▶ [Problem requirements]: Which lines hold the string "writing"? Copy every one of them.

▶ [Working data]:
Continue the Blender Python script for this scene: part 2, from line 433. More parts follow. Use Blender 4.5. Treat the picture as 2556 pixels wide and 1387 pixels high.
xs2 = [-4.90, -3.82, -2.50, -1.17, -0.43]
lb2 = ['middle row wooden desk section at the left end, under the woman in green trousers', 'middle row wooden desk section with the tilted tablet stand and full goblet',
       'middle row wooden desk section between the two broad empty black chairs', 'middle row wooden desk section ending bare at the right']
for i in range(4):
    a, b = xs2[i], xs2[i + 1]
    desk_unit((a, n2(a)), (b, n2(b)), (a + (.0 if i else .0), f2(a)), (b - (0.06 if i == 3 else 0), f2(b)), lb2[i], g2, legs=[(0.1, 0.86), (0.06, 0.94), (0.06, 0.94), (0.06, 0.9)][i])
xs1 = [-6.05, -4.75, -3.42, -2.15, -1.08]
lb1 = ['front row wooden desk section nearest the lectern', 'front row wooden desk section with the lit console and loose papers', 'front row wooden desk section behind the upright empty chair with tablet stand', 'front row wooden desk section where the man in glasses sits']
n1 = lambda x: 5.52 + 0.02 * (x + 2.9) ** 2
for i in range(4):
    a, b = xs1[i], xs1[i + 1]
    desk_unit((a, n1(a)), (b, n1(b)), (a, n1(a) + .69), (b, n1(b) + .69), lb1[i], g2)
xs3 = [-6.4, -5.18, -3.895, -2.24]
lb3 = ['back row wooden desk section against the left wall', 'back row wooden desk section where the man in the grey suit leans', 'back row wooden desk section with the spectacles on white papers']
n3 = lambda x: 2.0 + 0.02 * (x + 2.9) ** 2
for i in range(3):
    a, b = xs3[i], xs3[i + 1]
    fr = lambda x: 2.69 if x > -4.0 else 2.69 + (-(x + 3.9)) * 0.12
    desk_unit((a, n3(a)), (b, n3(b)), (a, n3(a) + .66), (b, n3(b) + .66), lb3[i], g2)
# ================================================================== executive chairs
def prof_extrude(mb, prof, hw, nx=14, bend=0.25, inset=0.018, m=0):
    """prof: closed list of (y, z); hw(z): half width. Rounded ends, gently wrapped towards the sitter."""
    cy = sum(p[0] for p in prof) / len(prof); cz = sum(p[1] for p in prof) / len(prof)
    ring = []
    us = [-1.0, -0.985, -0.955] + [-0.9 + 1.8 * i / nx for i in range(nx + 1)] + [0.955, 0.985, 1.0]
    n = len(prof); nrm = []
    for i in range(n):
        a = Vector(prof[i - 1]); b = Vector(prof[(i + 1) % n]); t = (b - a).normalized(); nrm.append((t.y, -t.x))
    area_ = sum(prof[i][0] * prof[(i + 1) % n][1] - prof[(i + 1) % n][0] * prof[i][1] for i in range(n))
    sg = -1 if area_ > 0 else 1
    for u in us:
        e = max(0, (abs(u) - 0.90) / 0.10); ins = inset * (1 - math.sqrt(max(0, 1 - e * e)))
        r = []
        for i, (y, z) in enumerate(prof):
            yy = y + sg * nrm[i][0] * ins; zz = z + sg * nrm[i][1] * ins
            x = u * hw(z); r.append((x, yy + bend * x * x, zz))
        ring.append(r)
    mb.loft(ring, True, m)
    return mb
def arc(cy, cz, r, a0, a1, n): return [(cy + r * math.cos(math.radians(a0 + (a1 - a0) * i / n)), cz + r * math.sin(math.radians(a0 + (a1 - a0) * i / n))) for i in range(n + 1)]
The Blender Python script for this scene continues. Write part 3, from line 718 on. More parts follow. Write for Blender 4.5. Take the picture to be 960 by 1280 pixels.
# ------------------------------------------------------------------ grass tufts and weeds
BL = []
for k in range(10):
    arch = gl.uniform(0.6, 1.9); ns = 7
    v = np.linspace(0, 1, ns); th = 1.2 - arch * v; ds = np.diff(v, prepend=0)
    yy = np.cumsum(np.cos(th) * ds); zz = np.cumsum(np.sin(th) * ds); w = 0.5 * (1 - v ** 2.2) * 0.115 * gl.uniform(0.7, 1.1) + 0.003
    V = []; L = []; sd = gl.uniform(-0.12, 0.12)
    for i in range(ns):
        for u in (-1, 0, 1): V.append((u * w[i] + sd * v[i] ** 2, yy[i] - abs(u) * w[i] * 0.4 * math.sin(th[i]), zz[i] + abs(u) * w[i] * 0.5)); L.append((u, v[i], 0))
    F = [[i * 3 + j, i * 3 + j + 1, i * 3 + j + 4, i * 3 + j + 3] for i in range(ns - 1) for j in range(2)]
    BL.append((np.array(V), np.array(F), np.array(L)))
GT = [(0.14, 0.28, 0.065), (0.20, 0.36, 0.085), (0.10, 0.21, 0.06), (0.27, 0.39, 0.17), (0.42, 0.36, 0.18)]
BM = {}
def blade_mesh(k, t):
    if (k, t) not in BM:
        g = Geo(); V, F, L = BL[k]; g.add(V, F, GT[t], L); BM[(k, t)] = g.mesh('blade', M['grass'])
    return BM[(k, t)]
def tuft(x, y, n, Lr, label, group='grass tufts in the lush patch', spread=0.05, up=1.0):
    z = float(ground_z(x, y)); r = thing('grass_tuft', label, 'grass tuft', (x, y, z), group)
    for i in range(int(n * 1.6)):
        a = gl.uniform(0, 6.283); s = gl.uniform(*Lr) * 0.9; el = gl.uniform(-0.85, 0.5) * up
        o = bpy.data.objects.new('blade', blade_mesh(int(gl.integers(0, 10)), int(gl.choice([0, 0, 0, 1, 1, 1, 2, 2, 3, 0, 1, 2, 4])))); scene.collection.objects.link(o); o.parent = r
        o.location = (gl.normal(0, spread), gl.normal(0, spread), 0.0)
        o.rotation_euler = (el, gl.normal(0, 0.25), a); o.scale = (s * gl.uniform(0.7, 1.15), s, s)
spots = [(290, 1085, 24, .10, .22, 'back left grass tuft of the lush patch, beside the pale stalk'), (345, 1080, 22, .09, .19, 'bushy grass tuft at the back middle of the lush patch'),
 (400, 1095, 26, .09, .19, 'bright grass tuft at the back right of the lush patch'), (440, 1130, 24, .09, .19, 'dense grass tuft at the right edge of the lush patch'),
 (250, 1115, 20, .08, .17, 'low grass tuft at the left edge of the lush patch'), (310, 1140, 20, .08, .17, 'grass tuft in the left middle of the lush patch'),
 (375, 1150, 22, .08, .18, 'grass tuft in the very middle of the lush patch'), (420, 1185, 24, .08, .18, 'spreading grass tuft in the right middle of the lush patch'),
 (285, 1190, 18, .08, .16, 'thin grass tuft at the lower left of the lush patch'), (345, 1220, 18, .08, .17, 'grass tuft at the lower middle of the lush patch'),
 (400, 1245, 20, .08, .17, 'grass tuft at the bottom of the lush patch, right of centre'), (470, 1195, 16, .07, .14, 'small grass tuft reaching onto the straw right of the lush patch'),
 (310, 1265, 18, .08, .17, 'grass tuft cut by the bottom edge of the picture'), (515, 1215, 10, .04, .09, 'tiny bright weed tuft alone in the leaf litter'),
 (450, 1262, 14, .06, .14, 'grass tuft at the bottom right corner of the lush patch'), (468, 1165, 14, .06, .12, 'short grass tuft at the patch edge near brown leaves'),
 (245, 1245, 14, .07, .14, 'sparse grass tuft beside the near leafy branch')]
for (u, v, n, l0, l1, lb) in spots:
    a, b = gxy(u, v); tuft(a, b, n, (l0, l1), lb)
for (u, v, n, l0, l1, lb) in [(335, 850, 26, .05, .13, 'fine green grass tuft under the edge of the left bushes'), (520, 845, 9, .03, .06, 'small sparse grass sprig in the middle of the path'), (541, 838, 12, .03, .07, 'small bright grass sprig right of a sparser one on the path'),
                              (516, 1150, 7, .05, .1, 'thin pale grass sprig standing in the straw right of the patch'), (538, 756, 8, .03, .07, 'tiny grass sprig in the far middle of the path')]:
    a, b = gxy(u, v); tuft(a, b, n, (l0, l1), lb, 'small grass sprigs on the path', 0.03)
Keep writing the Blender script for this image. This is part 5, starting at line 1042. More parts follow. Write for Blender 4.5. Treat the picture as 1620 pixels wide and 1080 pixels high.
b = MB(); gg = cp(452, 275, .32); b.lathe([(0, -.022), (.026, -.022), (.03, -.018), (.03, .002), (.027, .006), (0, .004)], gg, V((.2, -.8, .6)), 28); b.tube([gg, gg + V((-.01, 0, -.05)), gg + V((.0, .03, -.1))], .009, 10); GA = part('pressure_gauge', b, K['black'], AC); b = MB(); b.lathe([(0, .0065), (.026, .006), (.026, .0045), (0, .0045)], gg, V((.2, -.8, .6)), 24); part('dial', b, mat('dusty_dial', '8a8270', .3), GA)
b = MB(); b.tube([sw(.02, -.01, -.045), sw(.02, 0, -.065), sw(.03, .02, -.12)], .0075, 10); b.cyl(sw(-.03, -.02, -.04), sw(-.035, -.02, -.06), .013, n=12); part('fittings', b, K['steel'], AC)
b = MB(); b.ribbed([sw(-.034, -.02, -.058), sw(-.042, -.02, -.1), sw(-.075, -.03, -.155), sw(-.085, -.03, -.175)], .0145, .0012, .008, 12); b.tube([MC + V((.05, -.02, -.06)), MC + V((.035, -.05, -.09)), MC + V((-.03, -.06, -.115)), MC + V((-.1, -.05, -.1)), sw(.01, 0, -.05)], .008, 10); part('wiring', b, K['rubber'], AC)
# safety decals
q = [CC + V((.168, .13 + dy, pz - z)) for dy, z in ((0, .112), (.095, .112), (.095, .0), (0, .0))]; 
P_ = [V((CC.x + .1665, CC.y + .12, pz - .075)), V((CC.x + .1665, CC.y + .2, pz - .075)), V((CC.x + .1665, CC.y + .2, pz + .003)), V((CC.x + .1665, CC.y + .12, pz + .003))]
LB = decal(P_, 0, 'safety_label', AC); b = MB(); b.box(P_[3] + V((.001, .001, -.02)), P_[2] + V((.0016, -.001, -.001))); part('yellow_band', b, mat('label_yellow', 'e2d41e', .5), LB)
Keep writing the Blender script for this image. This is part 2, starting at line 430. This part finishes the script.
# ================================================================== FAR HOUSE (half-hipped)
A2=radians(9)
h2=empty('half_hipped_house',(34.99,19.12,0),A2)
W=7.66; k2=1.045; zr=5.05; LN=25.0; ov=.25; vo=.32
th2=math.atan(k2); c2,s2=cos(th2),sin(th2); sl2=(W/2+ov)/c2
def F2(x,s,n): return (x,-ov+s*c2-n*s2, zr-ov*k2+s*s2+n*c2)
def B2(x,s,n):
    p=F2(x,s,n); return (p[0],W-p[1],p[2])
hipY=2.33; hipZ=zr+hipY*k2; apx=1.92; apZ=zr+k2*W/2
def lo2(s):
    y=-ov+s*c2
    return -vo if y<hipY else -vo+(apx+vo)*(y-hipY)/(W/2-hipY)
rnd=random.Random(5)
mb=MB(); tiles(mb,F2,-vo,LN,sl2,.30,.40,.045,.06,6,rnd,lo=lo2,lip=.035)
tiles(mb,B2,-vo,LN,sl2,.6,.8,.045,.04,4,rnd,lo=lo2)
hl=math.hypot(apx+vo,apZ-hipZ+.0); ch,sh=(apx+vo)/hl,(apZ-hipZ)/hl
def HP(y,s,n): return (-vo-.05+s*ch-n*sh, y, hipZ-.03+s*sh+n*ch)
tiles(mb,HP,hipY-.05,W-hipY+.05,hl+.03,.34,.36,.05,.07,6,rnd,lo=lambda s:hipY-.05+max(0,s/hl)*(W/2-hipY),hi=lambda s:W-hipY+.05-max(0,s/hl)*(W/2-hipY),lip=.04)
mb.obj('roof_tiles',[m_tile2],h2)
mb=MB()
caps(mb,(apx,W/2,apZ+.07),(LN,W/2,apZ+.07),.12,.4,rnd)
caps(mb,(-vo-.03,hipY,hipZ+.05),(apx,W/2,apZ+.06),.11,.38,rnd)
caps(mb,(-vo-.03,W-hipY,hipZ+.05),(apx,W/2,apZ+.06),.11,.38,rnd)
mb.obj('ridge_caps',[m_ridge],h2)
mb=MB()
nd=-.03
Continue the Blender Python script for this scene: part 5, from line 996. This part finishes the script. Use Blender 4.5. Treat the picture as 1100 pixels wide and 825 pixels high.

▶ [Task answer]:
Keep writing the Blender script for this image. This is part 5, starting at line 1042. More parts follow. Write for Blender 4.5. Treat the picture as 1620 pixels wide and 1080 pixels high.
Keep writing the Blender script for this image. This is part 2, starting at line 430. This part finishes the script.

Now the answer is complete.